Reproduce all entries word for word.

== GIVEN RECORDS ==

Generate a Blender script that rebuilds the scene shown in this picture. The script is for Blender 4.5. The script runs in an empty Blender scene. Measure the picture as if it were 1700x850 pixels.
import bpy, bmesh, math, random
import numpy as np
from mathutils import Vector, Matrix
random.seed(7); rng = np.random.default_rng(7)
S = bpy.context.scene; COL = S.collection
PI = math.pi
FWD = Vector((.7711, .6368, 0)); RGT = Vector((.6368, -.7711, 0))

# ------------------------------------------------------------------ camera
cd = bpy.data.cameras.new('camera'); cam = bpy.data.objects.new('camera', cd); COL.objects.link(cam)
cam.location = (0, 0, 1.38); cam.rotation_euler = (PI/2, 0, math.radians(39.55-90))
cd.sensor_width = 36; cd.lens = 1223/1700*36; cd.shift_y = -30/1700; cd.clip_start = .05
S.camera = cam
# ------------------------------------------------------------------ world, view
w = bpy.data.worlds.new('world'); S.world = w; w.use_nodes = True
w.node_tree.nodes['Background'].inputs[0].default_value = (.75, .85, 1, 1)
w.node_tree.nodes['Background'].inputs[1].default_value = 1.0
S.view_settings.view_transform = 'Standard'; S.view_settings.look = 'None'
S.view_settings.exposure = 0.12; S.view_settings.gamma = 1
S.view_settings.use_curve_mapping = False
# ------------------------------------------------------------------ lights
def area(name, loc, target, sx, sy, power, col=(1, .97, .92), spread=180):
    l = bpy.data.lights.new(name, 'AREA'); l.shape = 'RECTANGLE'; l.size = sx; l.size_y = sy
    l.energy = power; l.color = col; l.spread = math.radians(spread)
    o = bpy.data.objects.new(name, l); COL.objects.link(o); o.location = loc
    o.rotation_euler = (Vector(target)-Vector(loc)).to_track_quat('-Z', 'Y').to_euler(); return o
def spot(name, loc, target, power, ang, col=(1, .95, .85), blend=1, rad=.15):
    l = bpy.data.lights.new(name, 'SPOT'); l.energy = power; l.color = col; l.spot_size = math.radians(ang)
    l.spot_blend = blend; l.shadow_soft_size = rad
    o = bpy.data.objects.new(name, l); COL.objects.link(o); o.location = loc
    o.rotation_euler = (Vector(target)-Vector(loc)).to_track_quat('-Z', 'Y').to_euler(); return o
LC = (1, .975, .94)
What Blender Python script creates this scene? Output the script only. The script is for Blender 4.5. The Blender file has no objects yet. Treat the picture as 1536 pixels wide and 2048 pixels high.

===

SOLUTION FOR THIS TASK |
Generate a Blender script that rebuilds the scene shown in this picture. The script is for Blender 4.5. The script runs in an empty Blender scene. Measure the picture as if it were 1700x850 pixels.
import bpy, bmesh, math, random
import numpy as np
from mathutils import Vector, Matrix
random.seed(7); rng = np.random.default_rng(7)
S = bpy.context.scene; COL = S.collection
PI = math.pi
FWD = Vector((.7711, .6368, 0)); RGT = Vector((.6368, -.7711, 0))

# ------------------------------------------------------------------ camera
cd = bpy.data.cameras.new('camera'); cam = bpy.data.objects.new('camera', cd); COL.objects.link(cam)
cam.location = (0, 0, 1.38); cam.rotation_euler = (PI/2, 0, math.radians(39.55-90))
cd.sensor_width = 36; cd.lens = 1223/1700*36; cd.shift_y = -30/1700; cd.clip_start = .05
S.camera = cam
# ------------------------------------------------------------------ world, view
w = bpy.data.worlds.new('world'); S.world = w; w.use_nodes = True
w.node_tree.nodes['Background'].inputs[0].default_value = (.75, .85, 1, 1)
w.node_tree.nodes['Background'].inputs[1].default_value = 1.0
S.view_settings.view_transform = 'Standard'; S.view_settings.look = 'None'
S.view_settings.exposure = 0.12; S.view_settings.gamma = 1
S.view_settings.use_curve_mapping = False
# ------------------------------------------------------------------ lights
def area(name, loc, target, sx, sy, power, col=(1, .97, .92), spread=180):
    l = bpy.data.lights.new(name, 'AREA'); l.shape = 'RECTANGLE'; l.size = sx; l.size_y = sy
    l.energy = power; l.color = col; l.spread = math.radians(spread)
    o = bpy.data.objects.new(name, l); COL.objects.link(o); o.location = loc
    o.rotation_euler = (Vector(target)-Vector(loc)).to_track_quat('-Z', 'Y').to_euler(); return o
def spot(name, loc, target, power, ang, col=(1, .95, .85), blend=1, rad=.15):
    l = bpy.data.lights.new(name, 'SPOT'); l.energy = power; l.color = col; l.spot_size = math.radians(ang)
    l.spot_blend = blend; l.shadow_soft_size = rad
    o = bpy.data.objects.new(name, l); COL.objects.link(o); o.location = loc
    o.rotation_euler = (Vector(target)-Vector(loc)).to_track_quat('-Z', 'Y').to_euler(); return o
LC = (1, .975, .94)
What Blender Python script creates this scene? Output the script only. The script is for Blender 4.5. The Blender file has no objects yet. Treat the picture as 1536 pixels wide and 2048 pixels high.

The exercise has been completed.